### Instruction:
Write out, word for word, every line from the first one through the line that holds "RN = np.array(RM)", and nothing else; skip the pictures.

### Information provided:
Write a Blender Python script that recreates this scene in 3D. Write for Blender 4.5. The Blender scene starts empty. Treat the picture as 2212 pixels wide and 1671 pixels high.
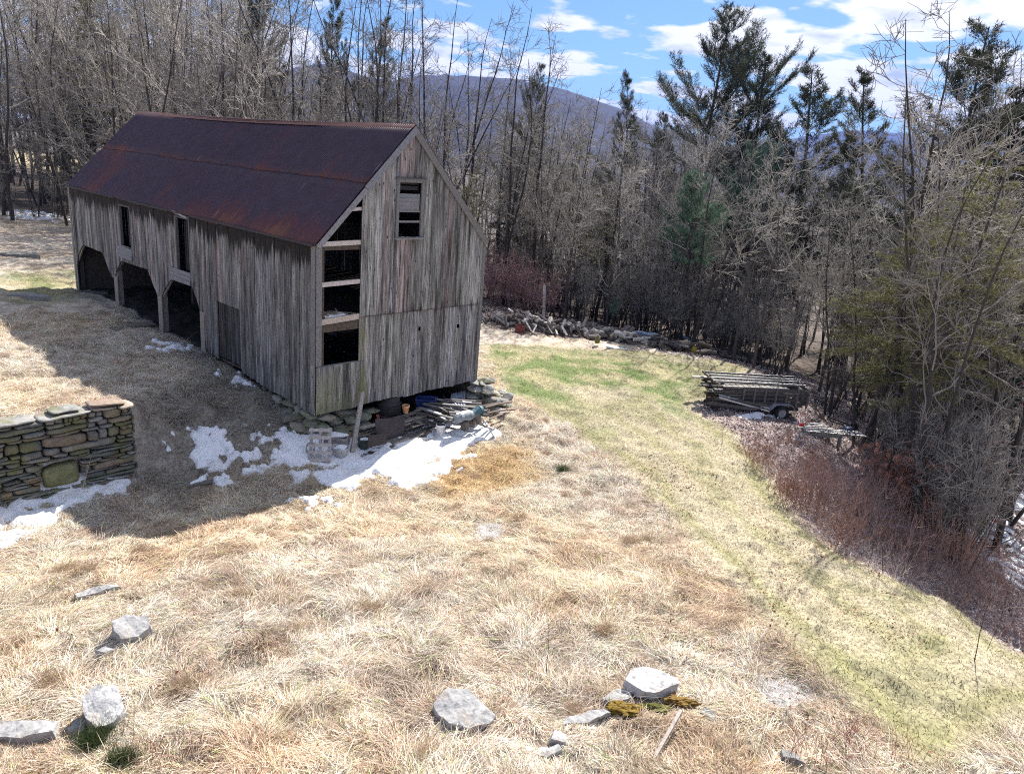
import bpy, bmesh, math, random
import numpy as np
from mathutils import Vector, Matrix
R = math.radians
random.seed(7); np.random.seed(7)
sc = bpy.context.scene
COL = sc.collection

# ------------------------------------------------------------------ camera
CAM = np.array([-11.7834740, -18.2820485, 7.7377636])
PITCH, ROLL, YAW, FPX = 1.27681967, 0.0852372, -0.84340922, 1602.1
cd = bpy.data.cameras.new('camera'); cam = bpy.data.objects.new('camera', cd); COL.objects.link(cam)
cd.sensor_fit = 'HORIZONTAL'; cd.sensor_width = 36; cd.lens = FPX / 2212 * 36
cd.clip_start = .1; cd.clip_end = 30000
RM = Matrix.Rotation(YAW, 3, 'Z') @ Matrix.Rotation(PITCH, 3, 'X') @ Matrix.Rotation(ROLL, 3, 'Z')
cam.matrix_world = Matrix.Translation(Vector(CAM)) @ RM.to_4x4()
sc.camera = cam
RN = np.array(RM)

# ------------------------------------------------------------------ sun, sky, exposure
SUN = np.array([0.7024, 0.2179, 0.6776]); SUN /= np.linalg.norm(SUN)
sl = bpy.data.lights.new('sun', 'SUN'); sl.energy = 5.0; sl.angle = R(.5); sl.color = (1, .95, .88)
so = bpy.data.objects.new('sun', sl); COL.objects.link(so)
so.rotation_euler = Vector(SUN).to_track_quat('Z', 'Y').to_euler()
w = bpy.data.worlds.new('World'); sc.world = w; w.use_nodes = True
nt = w.node_tree; nt.nodes.clear()
def N(nt, t, **k):
    n = nt.nodes.new(t)
    for a, v in k.items():
        if a.startswith('i_'): n.inputs[a[2:].replace('_', ' ')].default_value = v
        else: setattr(n, a, v)
    return n
def ramp(nt, fac, stops):
    r = nt.nodes.new('ShaderNodeValToRGB'); e = r.color_ramp.elements
    while len(e) > 1: e.remove(e[-1])
    for i, (p, c) in enumerate(stops):
        x = e[0] if i == 0 else e.new(p)
        x.position = p; x.color = (*c, 1) if len(c) == 3 else c
    nt.links.new(fac, r.inputs[0]); return r.outputs[0]
def mixc(nt, fac, a, b, mode='MIX'):
    m = nt.nodes.new('ShaderNodeMix'); m.data_type = 'RGBA'; m.blend_type = mode
    for s, v in ((0, fac), (6, a), (7, b)):
        if hasattr(v, 'links'): nt.links.new(v, m.inputs[s])
        elif s == 0: m.inputs[0].default_value = v
        else: m.inputs[s].default_value = (*v, 1)
    return m.outputs[2]
sky = N(nt, 'ShaderNodeTexSky', sky_type='NISHITA', sun_disc=False, sun_elevation=math.asin(SUN[2]), sun_rotation=math.atan2(SUN[0], SUN[1]), altitude=300)
sky.air_density = 1.0; sky.dust_density = .3; sky.ozone_density = 1.2
tc = N(nt, 'ShaderNodeTexCoord')
# cloud layer: the view direction carried to a flat layer high overhead
sx = N(nt, 'ShaderNodeSeparateXYZ'); nt.links.new(tc.outputs['Generated'], sx.inputs[0])
zz = N(nt, 'ShaderNodeMath', operation='ADD'); nt.links.new(sx.outputs[2], zz.inputs[0]); zz.inputs[1].default_value = .12
dv = N(nt, 'ShaderNodeVectorMath', operation='DIVIDE'); nt.links.new(tc.outputs['Generated'], dv.inputs[0])
cz = N(nt, 'ShaderNodeCombineXYZ'); [nt.links.new(zz.outputs[0], cz.inputs[i]) for i in range(3)]
nt.links.new(cz.outputs[0], dv.inputs[1])
mp = N(nt, 'ShaderNodeMapping'); nt.links.new(dv.outputs[0], mp.inputs[0])
mp.inputs['Location'].default_value = (3.1, 1.7, 0); mp.inputs['Scale'].default_value = (1, 1, .3)
cn = N(nt, 'ShaderNodeTexNoise', i_Scale=1.9, i_Detail=9.0, i_Roughness=.50); nt.links.new(mp.outputs[0], cn.inputs['Vector'])
cmask = ramp(nt, cn.outputs[0], [(0, (0, 0, 0)), (.468, (0, 0, 0)), (.52, (1, 1, 1)), (1, (1, 1, 1))])
cn2 = N(nt, 'ShaderNodeTexNoise', i_Scale=3.2, i_Detail=5.0); nt.links.new(mp.outputs[0], cn2.inputs['Vector'])
ccol = ramp(nt, cn2.outputs[0], [(.3, (6.0, 6.8, 8.2)), (.5, (11.5, 11.6, 11.8))])
SKYMUL = nt.nodes.new('ShaderNodeMix'); SKYMUL.data_type = 'RGBA'; SKYMUL.blend_type = 'MULTIPLY'; SKYMUL.inputs[0].default_value = 1
nt.links.new(sky.outputs[0], SKYMUL.inputs[6]); SKYMUL.inputs[7].default_value = (.74, .92, 1.12, 1)
skc = mixc(nt, cmask, SKYMUL.outputs[2], ccol)
bg = N(nt, 'ShaderNodeBackground'); bg.inputs[1].default_value = .05
nt.links.new(skc, bg.inputs[0]); wo = N(nt, 'ShaderNodeOutputWorld'); nt.links.new(bg.outputs[0], wo.inputs[0])
sc.view_settings.view_transform = 'Standard'; sc.view_settings.look = 'None'
sc.view_settings.exposure = 1.15; sc.view_settings.gamma = 1
sc.render.engine = 'CYCLES'
sc.cycles.max_bounces = 5; sc.cycles.diffuse_bounces = 3; sc.cycles.volume_bounces = 0
sc.cycles.use_denoising = False
sc.cycles.filter_width = 1.1
sc.cycles.sample_clamp_indirect = 3

# ------------------------------------------------------------------ pixel <-> world (photo pixels at 2212 wide)
CX, CY = 1106., 835.5
def ray(u, v):
    return RN @ np.array([(u - CX) / FPX, -(v - CY) / FPX, -1.])
def proj(P):
    q = (np.asarray(P, float) - CAM) @ RN
    return CX + FPX * q[..., 0] / -q[..., 2], CY - FPX * q[..., 1] / -q[..., 2], -q[..., 2]

# ------------------------------------------------------------------ numpy noise
_tab = np.random.RandomState(3).rand(64, 256, 256)
def vnoise(x, y, seed=0):
    t = _tab[seed % 64]
    xi = np.floor(x).astype(int); yi = np.floor(y).astype(int)
    fx = x - xi; fy = y - yi; fx = fx * fx * (3 - 2 * fx); fy = fy * fy * (3 - 2 * fy)
    a = t[xi % 256, yi % 256]; b = t[(xi + 1) % 256, yi % 256]; c = t[xi % 256, (yi + 1) % 256]; d = t[(xi + 1) % 256, (yi + 1) % 256]
    return (a * (1 - fx) + b * fx) * (1 - fy) + (c * (1 - fx) + d * fx) * fy
def fbm(x, y, seed=0, oc=4):
    s = 0; a = .5; n = 0
    for i in range(oc):
        s = s + a * vnoise(x * 2 ** i + 13.7 * i, y * 2 ** i + 5.1 * i, seed + i); n += a; a *= .5
    return s / n
def sstep(a, b, x):
    t = np.clip((x - a) / (b - a), 0, 1); return t * t * (3 - 2 * t)

# ------------------------------------------------------------------ terrain height
ctlL = np.array([(0,0,-.75),(0,2.5,-.25),(0,5,.05),(0,7,.2),(0,11,.26),(0,15,.5),(0,20,.3),(6.7,20,.2),(6.7,10,-.2),(6.9,0,-.75),(3,0,-.95),(0,-2.5,-1.35),(3,-3,-1.25),
 (7,-3,-1.0),(-2,-1,-1.3),(-4.8,.8,-1.3),(-7.5,.8,-1.3),(-12,.8,-1.3),(-6.2,-3.2,-.7),(-10,-3,-.75),(-3,-6,-.75),(0,-8,-.65),(5,-8,-.8),(-6,-12,.05),(-10,-10,.1),
 (0,-14,0),(-14,-16,.5),(-2,-18,.25),(4,-14,-.5),(8,-12,-1.0),(13,-8,-1),(16,-9,-1.3),(12,-2,-.9),(12,5,-.8),(20,3,-1),(20,-4,-1.15),(25,-2,-1.7),(15,12,-.6),(10,20,0),
 (8.5,-16,-2.4),(12,-14.5,-2.6),(16,-13,-2.8),(3.4,-17.5,-.25),(6,-16.2,-1.0),(8,-20,-3.6),(14,-20,-4.2),(25,-12,-3.8),(30,8,-2.6),(38,0,-4.2),(-4,6,.4),(-5,10,.5),(-3,18,.7),(-8,8,.8),(-10,20,1.2),(-2,26,.9),
 (4,38,1.0),(8,48,1.3),(-16,6,1.0),(-15,36,2.2),(26,24,-1.2),(38,26,-3),(24,40,-.6),(38,-20,-6),(24,-28,-5.5),(-20,-8,.2),(0,50,1.6),(-20,-22,.8),(0,-28,.3)], float)
ctlU = np.array([(-4.8,1.5,.75),(-7.5,1.5,.8),(-12,1.5,.85),(-20,1.5,.9),(-6,4,.62),(-10,5,.8),(-3,8,.42),(0,4,.1),(0,7,.2),(0,0,-.3),(-2,5,.25),(-3.5,2.5,.45),(-5,10,.5)], float)
def tps(ctl):
    P = ctl[:, :2]; n = len(P)
    d = np.linalg.norm(P[:, None] - P[None], axis=2)
    K = np.where(d > 0, d * d * np.log(d + 1e-9), 0) + np.eye(n) * .6
    A = np.zeros((n + 3, n + 3)); A[:n, :n] = K; A[:n, n] = 1; A[:n, n + 1:] = P; A[n:, :n] = A[:n, n:].T
    return np.linalg.solve(A, np.r_[ctl[:, 2], 0, 0, 0]), P
TL, TU = tps(ctlL), tps(ctlU)
def evt(T, x, y):
    wv, P = T; n = len(P); s = wv[n] + wv[n + 1] * x + wv[n + 2] * y
    for i in range(n):
        d2 = (x - P[i, 0]) ** 2 + (y - P[i, 1]) ** 2
        s = s + wv[i] * .5 * d2 * np.log(d2 + 1e-12)
    return s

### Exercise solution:
Write a Blender Python script that recreates this scene in 3D. Write for Blender 4.5. The Blender scene starts empty. Treat the picture as 2212 pixels wide and 1671 pixels high.
import bpy, bmesh, math, random
import numpy as np
from mathutils import Vector, Matrix
R = math.radians
random.seed(7); np.random.seed(7)
sc = bpy.context.scene
COL = sc.collection

# ------------------------------------------------------------------ camera
CAM = np.array([-11.7834740, -18.2820485, 7.7377636])
PITCH, ROLL, YAW, FPX = 1.27681967, 0.0852372, -0.84340922, 1602.1
cd = bpy.data.cameras.new('camera'); cam = bpy.data.objects.new('camera', cd); COL.objects.link(cam)
cd.sensor_fit = 'HORIZONTAL'; cd.sensor_width = 36; cd.lens = FPX / 2212 * 36
cd.clip_start = .1; cd.clip_end = 30000
RM = Matrix.Rotation(YAW, 3, 'Z') @ Matrix.Rotation(PITCH, 3, 'X') @ Matrix.Rotation(ROLL, 3, 'Z')
cam.matrix_world = Matrix.Translation(Vector(CAM)) @ RM.to_4x4()
sc.camera = cam
RN = np.array(RM)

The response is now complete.